# PROBLEM STATEMENT
From the entries below, copy exactly the lines from the one that contains "Write the bpy script that would produce this render. Use" through the one that contains "col = sc.collection", both included, and only those.

Scripts that build scenes:

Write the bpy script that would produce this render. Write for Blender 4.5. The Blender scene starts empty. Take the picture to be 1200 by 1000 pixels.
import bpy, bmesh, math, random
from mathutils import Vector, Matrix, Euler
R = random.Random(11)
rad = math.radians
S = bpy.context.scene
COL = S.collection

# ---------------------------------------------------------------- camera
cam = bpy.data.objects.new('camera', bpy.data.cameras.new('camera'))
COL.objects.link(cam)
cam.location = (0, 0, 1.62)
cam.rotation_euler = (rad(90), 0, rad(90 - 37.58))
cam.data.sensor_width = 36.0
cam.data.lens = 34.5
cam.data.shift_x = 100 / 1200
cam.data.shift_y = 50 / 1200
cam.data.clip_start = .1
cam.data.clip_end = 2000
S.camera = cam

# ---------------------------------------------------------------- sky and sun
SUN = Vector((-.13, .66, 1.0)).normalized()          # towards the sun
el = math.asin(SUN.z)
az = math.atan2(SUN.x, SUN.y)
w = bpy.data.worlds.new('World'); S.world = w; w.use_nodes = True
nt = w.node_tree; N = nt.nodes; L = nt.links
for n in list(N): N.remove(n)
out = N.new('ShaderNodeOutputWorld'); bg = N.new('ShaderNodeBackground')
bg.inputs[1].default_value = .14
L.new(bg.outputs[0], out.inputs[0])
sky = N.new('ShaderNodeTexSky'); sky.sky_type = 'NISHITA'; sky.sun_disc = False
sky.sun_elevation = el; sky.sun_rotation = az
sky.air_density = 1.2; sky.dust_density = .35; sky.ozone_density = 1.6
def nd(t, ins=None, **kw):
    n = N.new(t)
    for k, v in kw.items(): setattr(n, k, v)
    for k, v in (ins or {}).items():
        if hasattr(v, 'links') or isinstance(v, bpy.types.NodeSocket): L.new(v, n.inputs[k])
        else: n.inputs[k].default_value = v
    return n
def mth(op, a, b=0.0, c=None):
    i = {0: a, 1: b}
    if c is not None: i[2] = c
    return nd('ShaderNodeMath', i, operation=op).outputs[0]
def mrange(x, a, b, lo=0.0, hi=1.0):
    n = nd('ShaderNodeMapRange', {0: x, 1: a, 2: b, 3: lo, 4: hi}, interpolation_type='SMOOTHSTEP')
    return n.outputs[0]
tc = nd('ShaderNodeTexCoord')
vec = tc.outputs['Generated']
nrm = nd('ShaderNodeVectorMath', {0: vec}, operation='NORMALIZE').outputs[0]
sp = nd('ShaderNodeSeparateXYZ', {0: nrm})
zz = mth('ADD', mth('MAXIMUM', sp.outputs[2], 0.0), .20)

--

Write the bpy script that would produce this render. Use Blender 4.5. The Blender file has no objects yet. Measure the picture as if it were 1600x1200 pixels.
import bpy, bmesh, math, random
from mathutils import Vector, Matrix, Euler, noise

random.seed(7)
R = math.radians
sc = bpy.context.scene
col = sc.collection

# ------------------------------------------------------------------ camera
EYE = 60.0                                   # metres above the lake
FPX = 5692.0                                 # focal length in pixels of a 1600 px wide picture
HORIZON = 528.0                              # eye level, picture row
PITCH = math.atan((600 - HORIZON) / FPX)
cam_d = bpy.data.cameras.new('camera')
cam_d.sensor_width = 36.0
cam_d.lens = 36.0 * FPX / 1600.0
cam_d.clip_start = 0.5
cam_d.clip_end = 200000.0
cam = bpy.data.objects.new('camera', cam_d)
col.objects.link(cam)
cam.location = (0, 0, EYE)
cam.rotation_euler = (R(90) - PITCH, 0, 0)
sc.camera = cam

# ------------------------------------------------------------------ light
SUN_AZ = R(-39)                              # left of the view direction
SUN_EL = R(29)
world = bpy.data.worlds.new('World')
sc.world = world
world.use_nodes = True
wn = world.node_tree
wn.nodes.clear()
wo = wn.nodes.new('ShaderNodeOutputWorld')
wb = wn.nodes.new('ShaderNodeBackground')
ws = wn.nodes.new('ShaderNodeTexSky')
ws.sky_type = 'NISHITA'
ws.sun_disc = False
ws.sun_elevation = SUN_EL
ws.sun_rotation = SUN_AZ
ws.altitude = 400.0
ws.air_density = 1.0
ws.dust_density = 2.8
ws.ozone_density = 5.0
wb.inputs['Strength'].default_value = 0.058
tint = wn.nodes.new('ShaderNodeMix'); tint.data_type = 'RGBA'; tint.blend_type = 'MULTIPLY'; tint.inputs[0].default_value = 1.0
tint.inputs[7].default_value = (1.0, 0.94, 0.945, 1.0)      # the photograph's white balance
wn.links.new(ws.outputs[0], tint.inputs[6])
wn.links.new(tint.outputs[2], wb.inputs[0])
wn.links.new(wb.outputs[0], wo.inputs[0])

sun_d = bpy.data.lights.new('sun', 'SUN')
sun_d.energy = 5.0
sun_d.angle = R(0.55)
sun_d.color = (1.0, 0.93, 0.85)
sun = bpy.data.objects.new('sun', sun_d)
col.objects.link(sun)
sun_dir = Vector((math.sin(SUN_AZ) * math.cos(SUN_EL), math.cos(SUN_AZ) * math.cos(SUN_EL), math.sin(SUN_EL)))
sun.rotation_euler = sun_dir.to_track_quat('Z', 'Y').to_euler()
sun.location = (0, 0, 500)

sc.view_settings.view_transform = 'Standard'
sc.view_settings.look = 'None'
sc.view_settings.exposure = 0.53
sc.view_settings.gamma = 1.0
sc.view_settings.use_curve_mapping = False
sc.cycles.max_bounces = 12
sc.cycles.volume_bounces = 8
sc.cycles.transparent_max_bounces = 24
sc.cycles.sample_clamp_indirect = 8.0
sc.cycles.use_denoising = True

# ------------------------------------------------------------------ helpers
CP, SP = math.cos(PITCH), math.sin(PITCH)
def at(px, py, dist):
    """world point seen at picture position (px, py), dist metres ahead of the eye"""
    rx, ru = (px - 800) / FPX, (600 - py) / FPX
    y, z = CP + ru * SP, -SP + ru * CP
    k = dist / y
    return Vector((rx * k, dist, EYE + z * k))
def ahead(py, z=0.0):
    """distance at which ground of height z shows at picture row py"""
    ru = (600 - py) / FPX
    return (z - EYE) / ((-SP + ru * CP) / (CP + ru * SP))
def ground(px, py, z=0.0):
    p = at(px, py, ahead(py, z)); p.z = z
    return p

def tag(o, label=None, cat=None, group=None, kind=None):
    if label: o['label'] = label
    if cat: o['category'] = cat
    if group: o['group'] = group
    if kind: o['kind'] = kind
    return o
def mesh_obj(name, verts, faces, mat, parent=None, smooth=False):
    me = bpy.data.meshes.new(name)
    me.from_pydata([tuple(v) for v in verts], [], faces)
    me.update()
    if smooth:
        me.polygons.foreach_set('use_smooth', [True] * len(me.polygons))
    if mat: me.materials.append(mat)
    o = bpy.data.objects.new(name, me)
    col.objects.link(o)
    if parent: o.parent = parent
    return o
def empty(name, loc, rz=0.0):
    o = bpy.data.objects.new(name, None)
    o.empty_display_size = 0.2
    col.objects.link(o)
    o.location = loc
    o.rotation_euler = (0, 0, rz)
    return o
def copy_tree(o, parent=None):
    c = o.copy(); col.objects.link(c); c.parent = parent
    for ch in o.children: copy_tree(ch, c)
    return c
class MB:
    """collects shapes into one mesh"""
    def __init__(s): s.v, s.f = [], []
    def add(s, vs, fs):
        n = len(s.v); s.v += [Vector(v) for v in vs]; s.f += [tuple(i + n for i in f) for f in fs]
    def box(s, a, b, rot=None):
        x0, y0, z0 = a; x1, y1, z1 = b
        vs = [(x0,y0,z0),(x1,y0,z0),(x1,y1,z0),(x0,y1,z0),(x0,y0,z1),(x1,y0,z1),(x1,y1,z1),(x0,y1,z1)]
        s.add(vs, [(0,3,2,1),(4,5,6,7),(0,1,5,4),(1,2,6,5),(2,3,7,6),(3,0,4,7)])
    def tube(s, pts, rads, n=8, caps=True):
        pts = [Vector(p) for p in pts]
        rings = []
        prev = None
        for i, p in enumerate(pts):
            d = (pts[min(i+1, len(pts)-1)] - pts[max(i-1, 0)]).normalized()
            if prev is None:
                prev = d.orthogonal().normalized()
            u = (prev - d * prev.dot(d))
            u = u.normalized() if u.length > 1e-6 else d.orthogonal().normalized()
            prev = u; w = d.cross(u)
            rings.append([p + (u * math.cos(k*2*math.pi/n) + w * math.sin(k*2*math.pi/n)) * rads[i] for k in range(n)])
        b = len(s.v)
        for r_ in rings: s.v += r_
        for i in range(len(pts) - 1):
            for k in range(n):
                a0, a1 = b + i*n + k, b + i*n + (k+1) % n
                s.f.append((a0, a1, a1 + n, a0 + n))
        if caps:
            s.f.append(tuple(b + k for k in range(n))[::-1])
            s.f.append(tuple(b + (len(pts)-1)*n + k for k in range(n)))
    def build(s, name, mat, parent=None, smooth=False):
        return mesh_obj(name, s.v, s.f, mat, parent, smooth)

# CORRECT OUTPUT
Write the bpy script that would produce this render. Use Blender 4.5. The Blender file has no objects yet. Measure the picture as if it were 1600x1200 pixels.
import bpy, bmesh, math, random
from mathutils import Vector, Matrix, Euler, noise

random.seed(7)
R = math.radians
sc = bpy.context.scene
col = sc.collection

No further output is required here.